Chief Petty Officers had better food than recruits, who often went hungry. During this transformative period, the Navy eventually upgraded ships with refrigerators, and improved its logistics infrastructure to provide fresh food to sailors at sea.

Click images for enlargements, click captions for source information.

Officers and enlisted sailors took their meals in separate spaces. Officers enjoyed the privacy of the wardroom, an area off-limits to enlisted sailors. At left is the wardroom of the cruiser USS Brooklyn. Officers sit around a table complete with tablecloth and nice dishware. Stewards — usually African-Americans or foreigners — stand at the ready. Enlisted sailors ate their meals on the berth deck where they slept, or on tables on the main deck.

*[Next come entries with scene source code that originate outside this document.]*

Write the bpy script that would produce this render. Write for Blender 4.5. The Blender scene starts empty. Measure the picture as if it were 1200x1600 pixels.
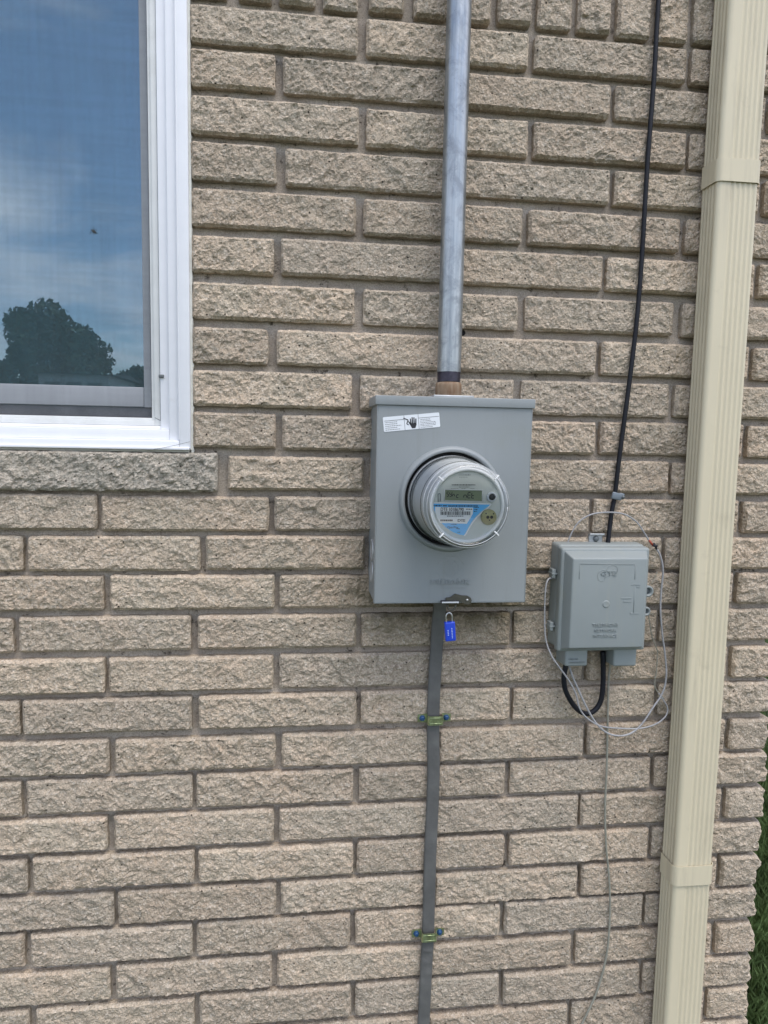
import bpy, bmesh, math, random
import numpy as np
from mathutils import Vector, Matrix

random.seed(7)
SC = bpy.context.scene
COL = SC.collection

# ------------------------------------------------------------------ camera
F_PX, CAMP = 1110.0, np.array([.1865, -1.3145, -.7578])
YAW, PITCH, ROLL = .1250, -.1006, .0191


def cam_axes():
    cy, sy = math.cos(YAW), math.sin(YAW)
    f = np.array([sy * math.cos(PITCH), cy * math.cos(PITCH), math.sin(PITCH)])
    r = np.array([cy, -sy, 0.])
    u = np.cross(r, f)
    c, s = math.cos(ROLL), math.sin(ROLL)
    return c * r + s * u, -s * r + c * u, f


RX, UX, FX = cam_axes()
cam_d = bpy.data.cameras.new('camera')
cam = bpy.data.objects.new('camera', cam_d)
COL.objects.link(cam)
cam_d.sensor_fit = 'HORIZONTAL'
cam_d.sensor_width = 36
cam_d.lens = 36 * F_PX / 1200
cam_d.clip_start = .05
cam_d.clip_end = 3000
cam.matrix_world = Matrix(((RX[0], UX[0], -FX[0], CAMP[0]), (RX[1], UX[1], -FX[1], CAMP[1]),
                           (RX[2], UX[2], -FX[2], CAMP[2]), (0, 0, 0, 1)))
SC.camera = cam

# ------------------------------------------------------------------ world, sun, exposure
SUN_ELEV, SUN_ROT = math.radians(66), math.radians(158)     # high in front of the wall, veiled by thin cloud
world = bpy.data.worlds.new('World')
SC.world = world
world.use_nodes = True
wn, wl = world.node_tree.nodes, world.node_tree.links
wn.clear()
w_out = wn.new('ShaderNodeOutputWorld')
w_bg = wn.new('ShaderNodeBackground')
w_bg.inputs['Strength'].default_value = .12
w_sky = wn.new('ShaderNodeTexSky')
w_sky.sky_type = 'NISHITA'
w_sky.sun_disc = False
w_sky.sun_elevation = SUN_ELEV
w_sky.sun_rotation = SUN_ROT
w_sky.ozone_density = 1.0
w_tc = wn.new('ShaderNodeTexCoord')
w_sep = wn.new('ShaderNodeSeparateXYZ')
wl.new(w_tc.outputs['Generated'], w_sep.inputs[0])
w_add = wn.new('ShaderNodeMath'); w_add.operation = 'ADD'; w_add.inputs[1].default_value = .12
wl.new(w_sep.outputs['Z'], w_add.inputs[0])
w_mx = wn.new('ShaderNodeMath'); w_mx.operation = 'MAXIMUM'; w_mx.inputs[1].default_value = .06
wl.new(w_add.outputs[0], w_mx.inputs[0])
w_cmb = wn.new('ShaderNodeCombineXYZ')
for ax in 'XY':
    dv = wn.new('ShaderNodeMath'); dv.operation = 'DIVIDE'
    wl.new(w_sep.outputs[ax], dv.inputs[0]); wl.new(w_mx.outputs[0], dv.inputs[1])
    wl.new(dv.outputs[0], w_cmb.inputs[ax])
w_noi = wn.new('ShaderNodeTexNoise')
w_noi.inputs['Scale'].default_value = 1.15
w_noi.inputs['Detail'].default_value = 7
w_noi.inputs['Roughness'].default_value = .55
w_noi.inputs['Distortion'].default_value = .4
wl.new(w_cmb.outputs[0], w_noi.inputs['Vector'])
w_rmp = wn.new('ShaderNodeValToRGB')
w_rmp.color_ramp.elements[0].position = .42
w_rmp.color_ramp.elements[1].position = .68
wl.new(w_noi.outputs['Fac'], w_rmp.inputs[0])
w_mul = wn.new('ShaderNodeMath'); w_mul.operation = 'MULTIPLY'; w_mul.inputs[1].default_value = .8
wl.new(w_rmp.outputs['Color'], w_mul.inputs[0])
w_mix = wn.new('ShaderNodeMixRGB')
w_mix.inputs[2].default_value = (10.2, 9.3, 9.2, 1)
wl.new(w_mul.outputs[0], w_mix.inputs[0])
wl.new(w_sky.outputs[0], w_mix.inputs[1])
wl.new(w_mix.outputs[0], w_bg.inputs['Color'])
wl.new(w_bg.outputs[0], w_out.inputs['Surface'])

sun_d = bpy.data.lights.new('sun', 'SUN')
sun_d.energy = .95
sun_d.angle = math.radians(32)
sun_d.color = (1, .95, .87)
sun = bpy.data.objects.new('sun', sun_d)
COL.objects.link(sun)
sdir = Vector((math.sin(SUN_ROT) * math.cos(SUN_ELEV), math.cos(SUN_ROT) * math.cos(SUN_ELEV), math.sin(SUN_ELEV)))
sun.rotation_euler = sdir.to_track_quat('Z', 'Y').to_euler()
sun.location = (0, 0, 8)

SC.view_settings.view_transform = 'Standard'
SC.view_settings.look = 'None'
SC.view_settings.gamma = 1
SC.view_settings.use_curve_mapping = False
SC.view_settings.exposure = 1.07

GZ = -2.3        # ground level

# ------------------------------------------------------------------ helpers


def at(px, py, y=0.):
    """world point on the plane Y=y seen at pixel (px,py) of the 1200x1600 photograph (survey helper)"""
    d = FX * F_PX + RX * (px - 600) + UX * (800 - py)
    t = (y - CAMP[1]) / d[1]
    return (CAMP[0] + d[0] * t, y, CAMP[2] + d[2] * t)


def link(o, parent=None):
    COL.objects.link(o)
    if parent is not None:
        o.parent = parent
    return o


def empty(name, loc, label, cat, group=None):
    o = bpy.data.objects.new(name, None)
    o.empty_display_size = .05
    o.location = loc
    link(o)
    tag(o, label, cat, group)
    return o


def tag(o, label=None, cat=None, group=None, kind=None):
    for k, v in (('label', label), ('category', cat), ('group', group), ('kind', kind)):
        if v:
            o[k] = v
    return o


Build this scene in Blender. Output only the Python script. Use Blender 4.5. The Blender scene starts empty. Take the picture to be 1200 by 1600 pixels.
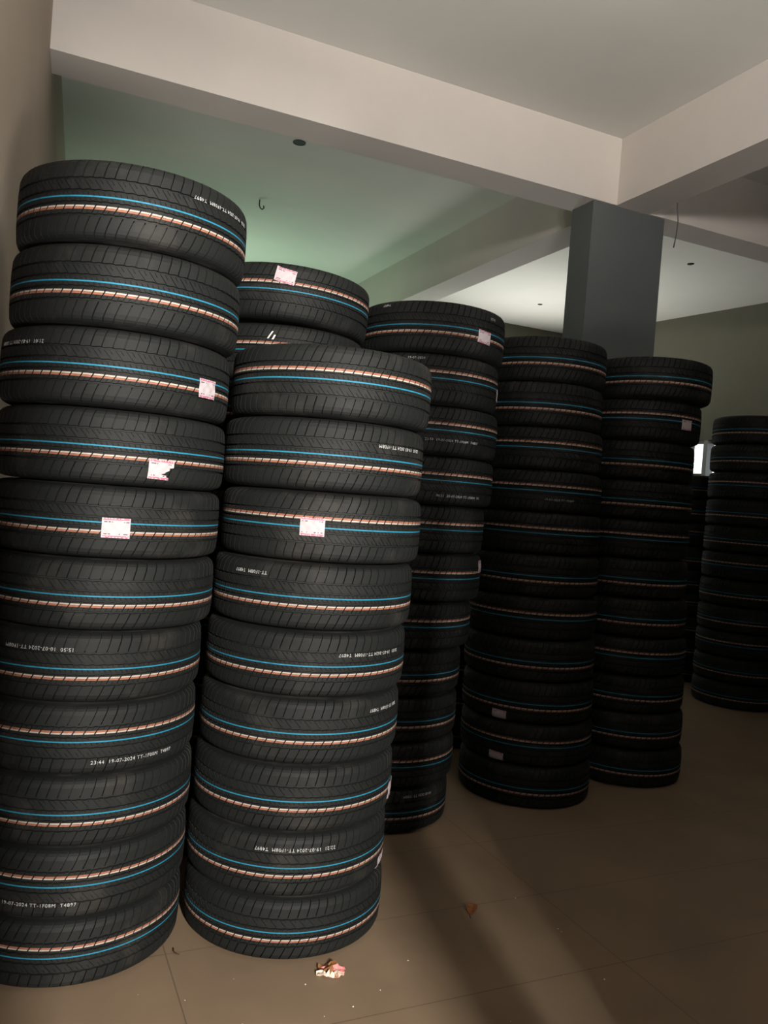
import bpy, math, random
import numpy as np
from mathutils import Matrix, Vector

random.seed(7)
C = bpy.context.scene.collection
scene = bpy.context.scene

# ------------------------------------------------------------------ camera
CAM_H = 1.505
FPX = 1263.9
PITCH, ROLL = -0.018, 0.0762
fw = Vector((0, math.cos(PITCH), math.sin(PITCH)))
up0 = Vector((0, -math.sin(PITCH), math.cos(PITCH)))
ri0 = Vector((1, 0, 0))
ri = ri0 * math.cos(ROLL) + up0 * math.sin(ROLL)
up = -ri0 * math.sin(ROLL) + up0 * math.cos(ROLL)
cd = bpy.data.cameras.new('camera')
cam = bpy.data.objects.new('camera', cd)
C.objects.link(cam)
cam.matrix_world = Matrix(((ri.x, up.x, -fw.x, 0), (ri.y, up.y, -fw.y, 0), (ri.z, up.z, -fw.z, CAM_H), (0, 0, 0, 1)))
cd.sensor_fit = 'VERTICAL'
cd.sensor_height = 36.0
cd.lens = FPX / 1600 * 36.0
cd.clip_start = 0.05
scene.camera = cam

# building frame: a runs along the long ceiling beam, b towards the far wall, origin under the pillar corner
AX = Vector((0.911, 0.413, 0)).normalized()
BX = Vector((-AX.y, AX.x, 0))
ORG = AX * 3.7487 + BX * 4.6667
ANG = math.atan2(AX.y, AX.x)
def W(a, b, z=0.0):
    p = ORG + AX * a + BX * b
    return Vector((p.x, p.y, z))

# ------------------------------------------------------------------ light
world = bpy.data.worlds.new('sky')
scene.world = world
world.use_nodes = True
bg = world.node_tree.nodes['Background']
bg.inputs[0].default_value = (0.93, 0.97, 1.0, 1)
bg.inputs[1].default_value = 1.6

def area(name, a, b, z, ta, tb, tz, sx, sy, power, color, spread=180):
    ld = bpy.data.lights.new(name, 'AREA')
    ld.shape = 'RECTANGLE'
    ld.size, ld.size_y = sx, sy
    ld.energy = power
    ld.color = color
    ld.spread = math.radians(spread)
    o = bpy.data.objects.new(name, ld)
    C.objects.link(o)
    p, t = W(a, b, z), W(ta, tb, tz)
    o.location = p
    o.rotation_euler = (t - p).to_track_quat('-Z', 'Y').to_euler()
    return o

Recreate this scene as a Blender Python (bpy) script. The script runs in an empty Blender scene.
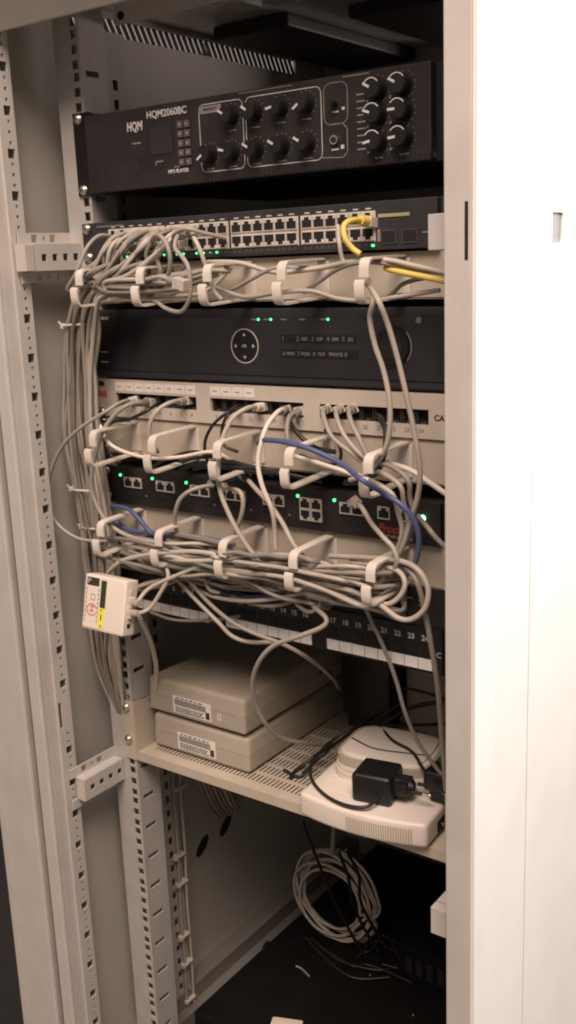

They used portable tables and benches that could be stowed when not in use. At right, enlisted sailors on board the gunboat USS Elcano eat a meal. They are crowded onto benches, eating at a small table wedged between equipment on deck.

The two groups of men on board ship used separate dishes and silverware for their meals. At right, sailors on board the cruiser USS Olympia sit for a meal, with worn dishes and bowls on the table before them. Note that their table is suspended from ropes, and that one sailor on the left is sitting on the deck for his meal. Officers, on the other hand, had fine silver and china available for their meals. At left, Marines guard the wardroom silver service of the battleship USS Kansas, which had been donated by the ship's namesake state.

Preparation of food was handled separately for officers and enlisted sailors. Officers relied on the service of stewards, who cooked meals, served them, and cleaned up afterward. The photo at left shows the wardroom pantry on board the cruiser USS Brooklyn. A young African-American boy in formal attire serves as a steward. The pantry is lined with fine dishware. Fresh fruit, jarred foods, and even champagne are at the ready. Enlisted sailors ate meals prepared by men selected from their ranks to serve as berth deck cooks. The enlisted sailors would be split into a number of separate messes on board ship, each with its own cooks. These cooks went ashore with ration money (the Navy allocated most of the money for this) while in port to purchase food. Sometimes — being ashore so rarely — they would succumb to temptation, and lose the money in a drunken romp, leaving the men to subsist solely on unpleasant preserved goods until the next port call. At right, berth deck cooks on board the USS Ossipee pose for a photo. This photo gives a good indication of Navy fare when this photo was taken, in 1887. Canned meats can be seen, along with bread, potatoes, and grilled sausage. Specific food items were held aside for officers, as a complaint from Frederick Wilson in 1900 attests to. “The caterer asked about some pickles for the mess, but was told they were reserved for the officers. Everything is reserved for the officers, especially if it happens to be a prime article.”